[start Information provided]

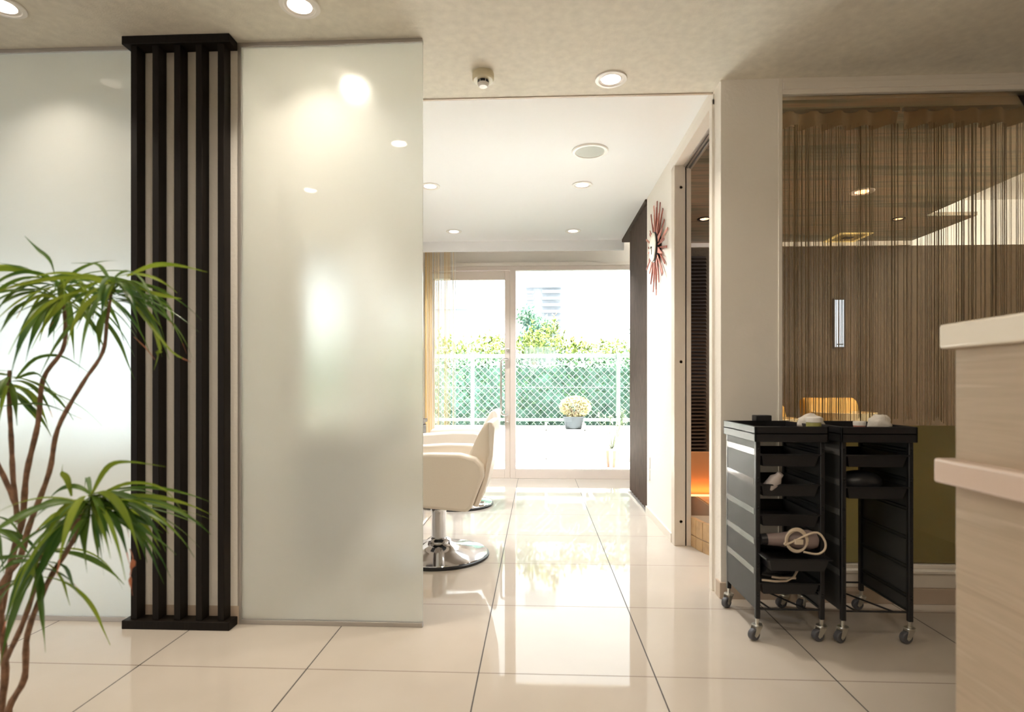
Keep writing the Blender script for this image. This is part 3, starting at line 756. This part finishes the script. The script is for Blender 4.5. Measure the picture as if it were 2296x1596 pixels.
struct('wall_glass_side', MB().box(2.6, 2.60, 0, 3.0, 2.76, ZN), MT['wall'], smooth=False)

def strings_curtain(x0, x1, label, seed):
    w = x1-x0
    t = thing('string_curtain', label, 'curtain', (x0, 2.80, 0), group='brown string curtains')
    r_ = random.Random(seed); mb = MB(); n = int(w/0.0056)
    for i in range(n):
        u = (i+r_.random())/n
        # strings gather in bundles behind the pleats
        x = u*w + 0.006*math.sin(u*w*2*PI/0.075) + 0.0025*math.sin(u*w*2*PI/0.023+seed)
        if not 0 < x < w: continue
        y = 0.016*math.sin(u*w*2*PI/0.15) + r_.uniform(-0.006, 0.006)
        zb = 0.80+0.02*math.sin(u*40)+r_.uniform(0, 0.015); wd = r_.choice((0.0008, 0.0013, 0.0021))
        mb.tube([(x, y, zb), (x+r_.uniform(-.003, .003), y, 1.5), (x, y, 2.24)], wd, 4, cap=False)
    mb.build('strings', MT['string'], t)['kind'] = 'stuff'
    hb_ = MB(); m = int(w/0.006); b = 0
    for k in range(m+1):
        x = k/m*w; y = 0.020*math.sin(x*2*PI/0.115)
        hb_.v += [(x, y*1.5-0.004, 2.225), (x, y-0.004, 2.27), (x, y*0.5-0.004, 2.305)]
    for k in range(m):
        for q in (0, 1): hb_._f((3*k+q, 3*k+3+q, 3*k+4+q, 3*k+1+q))
    hb_.build('pleated_heading', MT['heading'], t, ang=180)
    MB().box(0, -0.008, 2.30, w, 0.008, 2.318).build('curtain_rail', MT['alug'], t)
    return t
strings_curtain(1.13, 1.735, 'brown string curtain behind the dark glass, left panel by the wall end', 1)
strings_curtain(1.755, 2.6, 'brown string curtain behind the dark glass, right panel above the counter', 2)

# ------------------------------------------------------------------ shampoo room behind the dark glass
ZS = 2.385
cs = MB().box(0.95, 2.77, ZS, 3.20, 4.83, ZS+0.03).box(1.0, 4.83, ZS, 3.62, 5.70, ZS+0.03)
struct('ceiling_shampoo', cs, MT['wood_ceiling'], smooth=False, label='striped wood ceiling of the shampoo room')
struct('ceiling_light_well', MB().box(1.0, 2.72, 2.78, 4.9, 5.80, 2.82), MT['ceilw'], smooth=False)
struct('wall_shampoo_back', MB().box(1.16, 5.68, 0, 4.9, 5.75, 2.345), MT['bwall'], smooth=False)
struct('wall_shampoo_upper', MB().box(3.2, 5.68, 2.345, 4.9, 5.75, 2.8), MT['ceilw'], smooth=False)
struct('wall_shampoo_right', MB().box(4.8, 2.7, 0, 4.9, 5.75, 2.8), MT['bwall'], smooth=False)
struct('trim_3', MB().box(1.16, 5.65, 2.345, 3.62, 5.68, ZS), MT['white'], smooth=False, label='white cornice of the shampoo room')
struct('wall_shampoo_left', MB().box(1.16, 4.45, 0, 1.17, 5.66, ZS), MT['bwall'], smooth=False)
# light for the light well above the wooden ceiling
light('skylight_lamp', 'AREA', (4.2, 4.0, 2.76), 26, (1, 0.97, 0.88), shape='RECTANGLE', size=1.0, size_y=2.2)
# raised tiled floor with a curved clay-tile riser
rf = MB().prism([(0.945, 3.60), (0.952, 3.53), (0.975, 3.40), (1.02, 3.28), (1.10, 3.16), (1.25, 3.02), (1.45, 2.94), (4.8, 2.92), (4.8, 5.68), (1.16, 5.68), (1.16, 3.6)], 'z', 0.0, 0.17)
struct('floor_raised', rf, MT['grout'], smooth=False, label='raised floor of the shampoo room')
rp_ = [(0.950, 3.53), (0.962, 3.46), (0.980, 3.39), (1.008, 3.32), (1.045, 3.25), (1.09, 3.18), (1.145, 3.12), (1.205, 3.065), (1.28, 3.02), (1.36, 2.99)]
rt = MB()
for i in range(len(rp_)-1):
    a, b = Vector(rp_[i]), Vector(rp_[i+1]); d = (b-a).normalized(); nrm = Vector((-d.y, d.x)) * -1
    if nrm.x > 0: nrm = -nrm
    a2, b2 = a+d*0.002, b-d*0.002
    for z0, z1 in ((0.0, 0.070), (0.074, 0.176)):
        q = [a2+nrm*0.008, b2+nrm*0.008, b2-nrm*0.02, a2-nrm*0.02]
        rt.prism([(p.x, p.y) for p in q], 'z', z0, z1)
struct('trim_4', rt, MT['claytile'], smooth=False, bevel=0.002, label='curved clay tile riser of the raised floor')
ft = MB()
for i in range(24):
    for j in range(9):
        x, y = 1.0+i*0.15, 3.58+j*0.23
        if x+0.146 > 4.7 or y+0.226 > 5.6: continue
        ft.box(x+0.17, y, 0.17, x+0.316, y+0.226, 0.176)
struct('floor_shampoo', ft, MT['claytile'], smooth=False, label='clay tiles of the shampoo room floor')
# low glowing panel
gp = thing('low_partition', 'low ochre partition with an orange light strip at its foot', 'partition', (1.00, 4.22, 0.176))
MB().box(0, 0.03, 0, 1.0, 0.08, 0.315).build('panel', MT['orange_wall'], gp, bevel=0.003)
MB().box(0, -0.030, 0.0, 1.0, -0.022, 0.014).build('light_strip', MT['led'], gp)
l = light('strip_light', 'AREA', (0.5, -0.015, 0.02), 1.7, (1, 0.33, 0.07), (PI, 0, 0), shape='RECTANGLE', size=1.0, size_y=0.02); l.parent = gp; l.rotation_euler = (math.radians(150), 0, 0)
# dark louvred panel on the back wall
lp = thing('louvred_panel', 'dark horizontally louvred panel seen through the doorway', 'panel', (1.18, 5.615, 0.176))
MB().box(0, 0.03, 0, 0.475, 0.06, 2.08).build('backing', MT['bpanel'], lp)
pm = MB()
for k in range(58): pm.prism([(0.0, 0.01+k*0.0355), (0.03, 0.02+k*0.0355), (0.03, 0.038+k*0.0355), (0.008, 0.02+k*0.0355)], 'x', 0.0, 0.475)
pm.build('slats', MT['bpanel'], lp)
# slit window in a darker door, its pane glows pale blue in place of daylight
sw = thing('slit_window', 'narrow pale blue slit window in the brown back wall', 'window', (2.90, 5.66, 1.36))
MB().box(-0.01, 0.0, -0.01, 0.10, 0.012, 0.0).box(-0.01, 0, 0.46, 0.10, 0.012, 0.47).box(-0.01, 0, 0, 0, 0.012, 0.46).box(0.09, 0, 0, 0.10, 0.012, 0.46).build('frame', MT['bpanel'], sw)
MB().box(0, 0.008, 0, 0.09, 0.012, 0.46).build('pane', mat_emit('slit_daylight', (0.55, 0.68, 0.95), 1.3), sw)
MB().box(0.02, -0.004, 0.02, 0.08, 0.003, 0.03).build('latch', MT['blk'], sw)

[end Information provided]

> _Task statement_
Output a faithful copy of the data, with each picture left out.

> _Complete answer_
Keep writing the Blender script for this image. This is part 3, starting at line 756. This part finishes the script. The script is for Blender 4.5. Measure the picture as if it were 2296x1596 pixels.
struct('wall_glass_side', MB().box(2.6, 2.60, 0, 3.0, 2.76, ZN), MT['wall'], smooth=False)

def strings_curtain(x0, x1, label, seed):
    w = x1-x0
    t = thing('string_curtain', label, 'curtain', (x0, 2.80, 0), group='brown string curtains')
    r_ = random.Random(seed); mb = MB(); n = int(w/0.0056)
    for i in range(n):
        u = (i+r_.random())/n
        # strings gather in bundles behind the pleats
        x = u*w + 0.006*math.sin(u*w*2*PI/0.075) + 0.0025*math.sin(u*w*2*PI/0.023+seed)
        if not 0 < x < w: continue
        y = 0.016*math.sin(u*w*2*PI/0.15) + r_.uniform(-0.006, 0.006)
        zb = 0.80+0.02*math.sin(u*40)+r_.uniform(0, 0.015); wd = r_.choice((0.0008, 0.0013, 0.0021))
        mb.tube([(x, y, zb), (x+r_.uniform(-.003, .003), y, 1.5), (x, y, 2.24)], wd, 4, cap=False)
    mb.build('strings', MT['string'], t)['kind'] = 'stuff'
    hb_ = MB(); m = int(w/0.006); b = 0
    for k in range(m+1):
        x = k/m*w; y = 0.020*math.sin(x*2*PI/0.115)
        hb_.v += [(x, y*1.5-0.004, 2.225), (x, y-0.004, 2.27), (x, y*0.5-0.004, 2.305)]
    for k in range(m):
        for q in (0, 1): hb_._f((3*k+q, 3*k+3+q, 3*k+4+q, 3*k+1+q))
    hb_.build('pleated_heading', MT['heading'], t, ang=180)
    MB().box(0, -0.008, 2.30, w, 0.008, 2.318).build('curtain_rail', MT['alug'], t)
    return t
strings_curtain(1.13, 1.735, 'brown string curtain behind the dark glass, left panel by the wall end', 1)
strings_curtain(1.755, 2.6, 'brown string curtain behind the dark glass, right panel above the counter', 2)

# ------------------------------------------------------------------ shampoo room behind the dark glass
ZS = 2.385
cs = MB().box(0.95, 2.77, ZS, 3.20, 4.83, ZS+0.03).box(1.0, 4.83, ZS, 3.62, 5.70, ZS+0.03)
struct('ceiling_shampoo', cs, MT['wood_ceiling'], smooth=False, label='striped wood ceiling of the shampoo room')
struct('ceiling_light_well', MB().box(1.0, 2.72, 2.78, 4.9, 5.80, 2.82), MT['ceilw'], smooth=False)
struct('wall_shampoo_back', MB().box(1.16, 5.68, 0, 4.9, 5.75, 2.345), MT['bwall'], smooth=False)
struct('wall_shampoo_upper', MB().box(3.2, 5.68, 2.345, 4.9, 5.75, 2.8), MT['ceilw'], smooth=False)
struct('wall_shampoo_right', MB().box(4.8, 2.7, 0, 4.9, 5.75, 2.8), MT['bwall'], smooth=False)
struct('trim_3', MB().box(1.16, 5.65, 2.345, 3.62, 5.68, ZS), MT['white'], smooth=False, label='white cornice of the shampoo room')
struct('wall_shampoo_left', MB().box(1.16, 4.45, 0, 1.17, 5.66, ZS), MT['bwall'], smooth=False)
# light for the light well above the wooden ceiling
light('skylight_lamp', 'AREA', (4.2, 4.0, 2.76), 26, (1, 0.97, 0.88), shape='RECTANGLE', size=1.0, size_y=2.2)
# raised tiled floor with a curved clay-tile riser
rf = MB().prism([(0.945, 3.60), (0.952, 3.53), (0.975, 3.40), (1.02, 3.28), (1.10, 3.16), (1.25, 3.02), (1.45, 2.94), (4.8, 2.92), (4.8, 5.68), (1.16, 5.68), (1.16, 3.6)], 'z', 0.0, 0.17)
struct('floor_raised', rf, MT['grout'], smooth=False, label='raised floor of the shampoo room')
rp_ = [(0.950, 3.53), (0.962, 3.46), (0.980, 3.39), (1.008, 3.32), (1.045, 3.25), (1.09, 3.18), (1.145, 3.12), (1.205, 3.065), (1.28, 3.02), (1.36, 2.99)]
rt = MB()
for i in range(len(rp_)-1):
    a, b = Vector(rp_[i]), Vector(rp_[i+1]); d = (b-a).normalized(); nrm = Vector((-d.y, d.x)) * -1
    if nrm.x > 0: nrm = -nrm
    a2, b2 = a+d*0.002, b-d*0.002
    for z0, z1 in ((0.0, 0.070), (0.074, 0.176)):
        q = [a2+nrm*0.008, b2+nrm*0.008, b2-nrm*0.02, a2-nrm*0.02]
        rt.prism([(p.x, p.y) for p in q], 'z', z0, z1)
struct('trim_4', rt, MT['claytile'], smooth=False, bevel=0.002, label='curved clay tile riser of the raised floor')
ft = MB()
for i in range(24):
    for j in range(9):
        x, y = 1.0+i*0.15, 3.58+j*0.23
        if x+0.146 > 4.7 or y+0.226 > 5.6: continue
        ft.box(x+0.17, y, 0.17, x+0.316, y+0.226, 0.176)
struct('floor_shampoo', ft, MT['claytile'], smooth=False, label='clay tiles of the shampoo room floor')
# low glowing panel
gp = thing('low_partition', 'low ochre partition with an orange light strip at its foot', 'partition', (1.00, 4.22, 0.176))
MB().box(0, 0.03, 0, 1.0, 0.08, 0.315).build('panel', MT['orange_wall'], gp, bevel=0.003)
MB().box(0, -0.030, 0.0, 1.0, -0.022, 0.014).build('light_strip', MT['led'], gp)
l = light('strip_light', 'AREA', (0.5, -0.015, 0.02), 1.7, (1, 0.33, 0.07), (PI, 0, 0), shape='RECTANGLE', size=1.0, size_y=0.02); l.parent = gp; l.rotation_euler = (math.radians(150), 0, 0)
# dark louvred panel on the back wall
lp = thing('louvred_panel', 'dark horizontally louvred panel seen through the doorway', 'panel', (1.18, 5.615, 0.176))
MB().box(0, 0.03, 0, 0.475, 0.06, 2.08).build('backing', MT['bpanel'], lp)
pm = MB()
for k in range(58): pm.prism([(0.0, 0.01+k*0.0355), (0.03, 0.02+k*0.0355), (0.03, 0.038+k*0.0355), (0.008, 0.02+k*0.0355)], 'x', 0.0, 0.475)
pm.build('slats', MT['bpanel'], lp)
# slit window in a darker door, its pane glows pale blue in place of daylight
sw = thing('slit_window', 'narrow pale blue slit window in the brown back wall', 'window', (2.90, 5.66, 1.36))
MB().box(-0.01, 0.0, -0.01, 0.10, 0.012, 0.0).box(-0.01, 0, 0.46, 0.10, 0.012, 0.47).box(-0.01, 0, 0, 0, 0.012, 0.46).box(0.09, 0, 0, 0.10, 0.012, 0.46).build('frame', MT['bpanel'], sw)
MB().box(0, 0.008, 0, 0.09, 0.012, 0.46).build('pane', mat_emit('slit_daylight', (0.55, 0.68, 0.95), 1.3), sw)
MB().box(0.02, -0.004, 0.02, 0.08, 0.003, 0.03).build('latch', MT['blk'], sw)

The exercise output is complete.